Personally, I see Singapore as a good international choice for a bunch of non-career reasons. Living in Singapore is relatively easy: English is one of the main languages spoken, it is safe, well organised with good public transport, healthcare, outdoor life and a great range of delicious cuisines! For families, the international schools are well-regarded and the kids get the chance to study Mandarin and travel to some wonderful places around Asia. My kids really have had some tremendous experiences since living here, and whilst we miss Australia at times, I have no regrets with moving the family here.

Why do you think it’s important for Australians abroad to have access to a network of other Australians? 

I see great value in building a number of networks. As wonderful as it is to live abroad, it can be unsettling or be tiring at times to live in a country with a different culture, language or lifestyle, and it can also be more difficult to navigate new challenges. So, getting that support and guidance from a network of business and personal friends is really helpful.

I haven’t intentionally pursued an Australian network as such, but I guess it is true that it can be often easier or quicker to build connections with fellow Australians and to feel that comfort of familiarity and trust when you’re looking for support or helpful insights.

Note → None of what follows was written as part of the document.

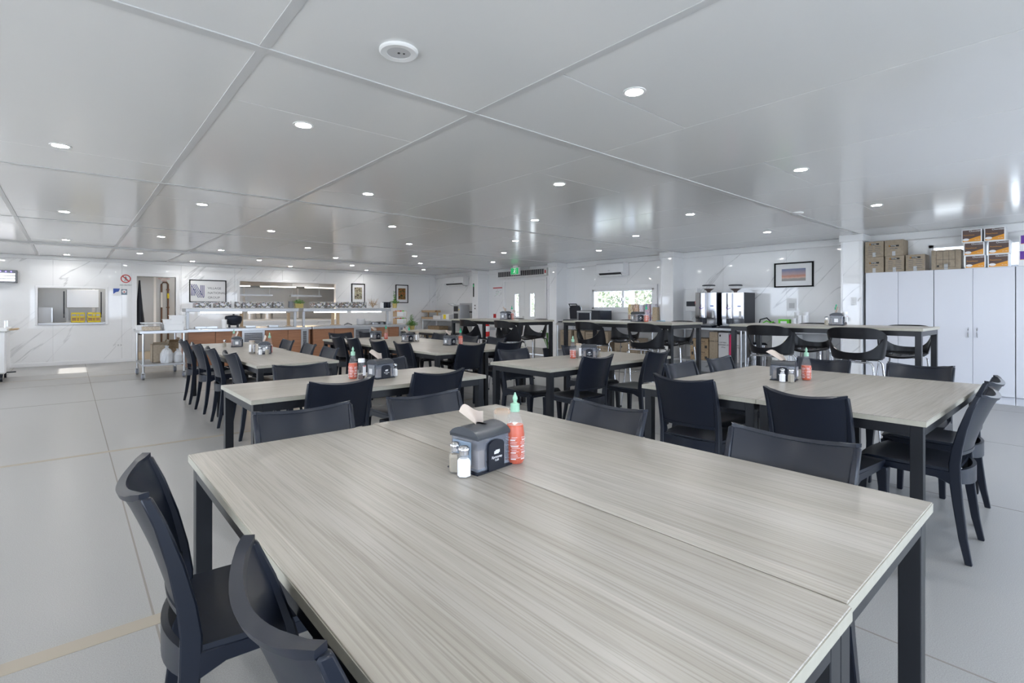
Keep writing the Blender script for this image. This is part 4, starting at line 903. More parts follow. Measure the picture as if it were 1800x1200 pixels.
# ------------------------------------------------------------------ WALL ITEMS, KITCHEN WALL
def sheetY(name, u0, v0, u1, v1, mt, label, cat, Y=YK, th=.004, **k):
    a = onY(u0, v0, Y); b = onY(u1, v1, Y); z0 = min(a.z, b.z)
    t = empty(name, ((a.x+b.x)/2, Y, (a.z+b.z)/2), label=label, cat=cat, **k); w_, h = abs(b.x-a.x)/2, abs(a.z-b.z)/2
    if mt: build('sheet', MB().box(-w_, w_, -th, 0, -h, h), M[mt], t)
    return t, w_, h
def framed(t, w_, h, fw, mt_frame, mt_mat, mt_art, ax='y', mw=.06, mh=.09):
    def B(a, b, c, d, y0, y1): return MB().box(a, b, y0, y1, c, d) if ax == 'y' else MB().box(y0, y1, a, b, c, d)
    for q in ((-w_, -w_+fw, -h, h), (w_-fw, w_, -h, h), (-w_+fw, w_-fw, -h, -h+fw), (-w_+fw, w_-fw, h-fw, h)): build('frame_side', B(*q, -.028, 0), M[mt_frame], t)
    build('mount', B(-w_+fw, w_-fw, -h+fw, h-fw, -.014, -.002), M[mt_mat], t)
    if mt_art: build('artwork', B(-w_+fw+mw, w_-fw-mw, -h+fw+mh, h-fw-mh, -.0155, -.014), M[mt_art], t)
t, w_, h = sheetY('framed_sign', 332.5, 491, 397.5, 531.5, None, 'black-framed white sign of a striped blue N with grey lettering', 'sign')
framed(t, w_, h, .022, 'framebk', 'paper', None)
fm = face((0, -.0145, 0), '-y')
for k, s in enumerate(('VILLAGE', 'NATIONAL', 'GROUP')): text('lettering', s, .078, M['inkg'], t, fm@Matrix.Translation((-.01, .075-.12*k, 0)), 'LEFT', sx=1.05)
m = MB()
def stripe(x0, z0, x1, z1, wd=.0080): m.prism([(x0-wd, z0), (x0+wd, z0), (x1+wd, z1), (x1-wd, z1)], 1, -.0160, -.0145)
lx0 = -w_+.05
for k in range(3): stripe(lx0+k*.034, .14-.05*k, lx0+k*.034, -.12)
for k in range(4): stripe(lx0-.012+k*.036, .17, lx0+.15+k*.036, -.17)
for k in range(3): stripe(lx0+.20+k*.034, .15, lx0+.20+k*.034, -.08-.04*k)
build('striped_emblem', m, M['navy'], t)
for i, (a, b, c, d, art, lab) in enumerate(((617.5, 498, 641, 532.5, 'art_still', 'black-framed food print on the kitchen wall, the left one'), (695, 500, 717, 532.5, 'art_fruit', 'black-framed vegetable print on the kitchen wall, near the corner'))):
    t, w_, h = sheetY('framed_picture', a, b, c, d, None, lab, 'picture'); framed(t, w_, h, .026, 'framebk', 'paper', art, mw=.07, mh=.09)
for i, (a, b, c, d) in enumerate(((597, 526, 613, 532), (653.5, 519, 663, 530), (666, 519, 677, 531), (678.5, 520, 686, 531))):
    sheetY('paper_notice', a, b, c, d, 'paper', 'small white paper notice on the kitchen wall, %s' % ('by the servery opening', 'left of three', 'middle of three', 'right of three')[i], 'notice', group='paper notices on the kitchen wall')
t, w_, h = sheetY('no_entry_sign', 211, 482, 231, 503, 'paper', 'NO ENTRY sign with red ring and walking figure, left of the kitchen doorway', 'sign')
m = MB(); n = 28
for k in range(n):
    a, b = 2*pi*k/n, 2*pi*(k+1)/n; r0, r1 = w_*.72, w_*.92; zc = h*.28
    m.add([(cos(x)*r, -.0052, zc+sin(x)*r) for x, r in ((a, r0), (b, r0), (b, r1), (a, r1))], [(0, 1, 2, 3)])
q = w_*.8*.7071; e = .008; m.add([(-q-e, -.0056, h*.28+q-e), (-q+e, -.0056, h*.28+q+e), (q+e, -.0056, h*.28-q+e), (q-e, -.0056, h*.28-q-e)], [(0, 1, 2, 3)]); build('ring_print', m, M['red'], t)
m = MB(); m.lathe([(0, -.001), (.008, 0)], 10, c=(0, -.0048, h*.28+.05)); m.v = [(a, -.0048, c) for a, b, c in m.v]; zc = h*.28
m2 = MB()
for x0, z0, x1, z1, wd in ((0, .035, 0, -.005, .011), (0, -.005, -.022, -.055, .006), (0, -.005, .024, -.05, .006), (0, .03, -.026, .005, .005), (0, .03, .026, .01, .005)): m2.prism([(x0-wd, zc+z0), (x0+wd, zc+z0), (x1+wd, zc+z1), (x1-wd, zc+z1)], 1, -.0050, -.0045)
m2.box(-.008, .008, -.005, -.0045, zc+.040, zc+.056); build('walking_figure', m2, M['ink'], t)
text('lettering', 'NO ENTRY', .045, M['ink'], t, face((0, -.0045, -h*.84), '-y'))
t, w_, h = sheetY('notice_board', 199, 504.5, 211.5, 520, 'paper', 'blue and white printed sheet under the NO ENTRY sign, left part', 'notice')
build('blue_print', MB().prism([(-w_, h*.7), (w_*.9, h*.7), (w_*.5, -.0), (-w_*.2, -.01), (-w_*.7, -h*.4), (-w_, -h*.5)], 1, -.0055, -.0045), M['blue'], t)
t, w_, h = sheetY('emergency_button', 213, 508, 223.5, 518, 'slate', 'grey control plate with round white and red button beside the blue sheet', 'control')
m = MB().tube([(0, -.012, .01), (0, -.004, .01)], w_*.72, 16); build('button_ring', m, M['white'], t); build('button', MB().tube([(0, -.02, 0), (0, -.012, 0)], w_*.25, 12), M['red'], t)
t, w_, h = sheetY('power_outlet', 204, 603, 216.5, 609.5, 'white', 'double white power outlet low on the wall left of the doorway', 'outlet', th=.012); build('socket', MB().box(-w_*.6, -w_*.2, -.0135, -.012, -h*.4, h*.4).box(w_*.2, w_*.6, -.0135, -.012, -h*.4, h*.4), M['gray'], t)
# fly zapper
a = onY(30, 475, YK-.12); b = onY(30, 497, YK-.12)
t = empty('insect_trap', (a.x-.30, YK, a.z), label='grey framed insect trap with glowing tubes at the left edge', cat='insect trap'); hh = a.z-b.z
build('housing', MB().box(-.30, .30, -.05, 0, -hh, 0).box(.27, .30, -.12, 0, -hh, 0).box(-.30, -.27, -.12, 0, -hh, 0).box(-.3, .3, -.12, 0, -.012, 0).box(-.3, .3, -.12, 0, -hh, -hh+.012), M['greypl'], t)
for k in range(3): build('tube', MB().tube([(-.27, -.085, -.085-k*.062), (.27, -.085, -.085-k*.062)], .020, 10), M['whitetube'], t)
for k in range(6): build('violet_led', MB().box(-.2+k*.08, -.18+k*.08, -.10, -.09, -.04, -.02), M['uv'], t)
# hatch crates + things behind
for i, (x, y) in enumerate(((.14, YK+.22), (.42, YK+.22))):
    t = empty('bread_crate', (x, y, HW[2]+.006), label='bright yellow plastic crate in the hatch, the %s one' % ('left', 'right')[i], cat='crate', group='yellow crates in the hatch'); w_ = .12; m = MB()
    for zz in ((0, .035), (.11, .14), (.19, .225)): m.box(-w_, w_, -.1, -.09, *zz).box(-w_, w_, .09, .1, *zz).box(-w_, -w_+.01, -.1, .1, *zz).box(w_-.01, w_, -.1, .1, *zz)
    for xx in (-w_, -.03, .02, w_-.012): m.box(xx, xx+.012, -.1, -.09, 0, .22).box(xx, xx+.012, .09, .1, 0, .22)
    build('crate_body', m, M['yellow'], t); build('crate_contents', MB().box(-w_+.012, w_-.012, -.085, .085, .004, .10), M['bread'], t); build('crate_floor', MB().box(-w_, w_, -.1, .1, 0, .004), M['yellow'], t)
t = empty('dish_washer', (.25, KY-1.15, .93), label='raised stainless hood dishwasher seen through the hatch', cat='dishwasher')
build('hood', MB().box(-.32, .32, -.3, .3, .34, .80), M['steel2'], t, bevel=.01); build('body', MB().box(-.32, .32, -.3, .3, -.9, .0), M['steel2'], t); build('post', MB().box(-.32, -.28, .2, .3, 0, .8).box(.28, .32, .2, .3, 0, .8), M['steel2'], t)
build('lift_bar', MB().tube([(-.36, -.32, .75), (-.36, -.34, .2), (-.36, -.2, .1)], .012).tube([(.36, -.32, .75), (.36, -.34, .2), (.36, -.2, .1)], .012), M['blk'], t)
t = empty('steel_cupboard', (-.70, KY-1.4, 0), label='low stainless bench at the left of the hatch view', cat='bench'); build('body', MB().box(-.5, .38, -.3, .3, .1, 1.28), M['steel2'], t); build('door_edge', MB().box(.36, .385, -.32, -.3, .1, 1.26), M['steel'], t)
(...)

I do find that I also keep in touch with many Australian contacts who move back home, so that provides me with a grounding and connection back to Australia which can also be helpful when I’m thinking about my future back home.

What’s your favourite thing to do in Singapore when you have time off? 

When I’m not working or travelling, I love having complete downtime in my quiet, very green neighbourhood, far away from the busy, high-density downtown. Just relaxing outdoors, possibly cycling along the waterways and through the park reserves with my kids, and enjoying the tropical nights with drinks with my husband and neighbours on our deck by the pool. At those moments, it feels like quite a charmed life.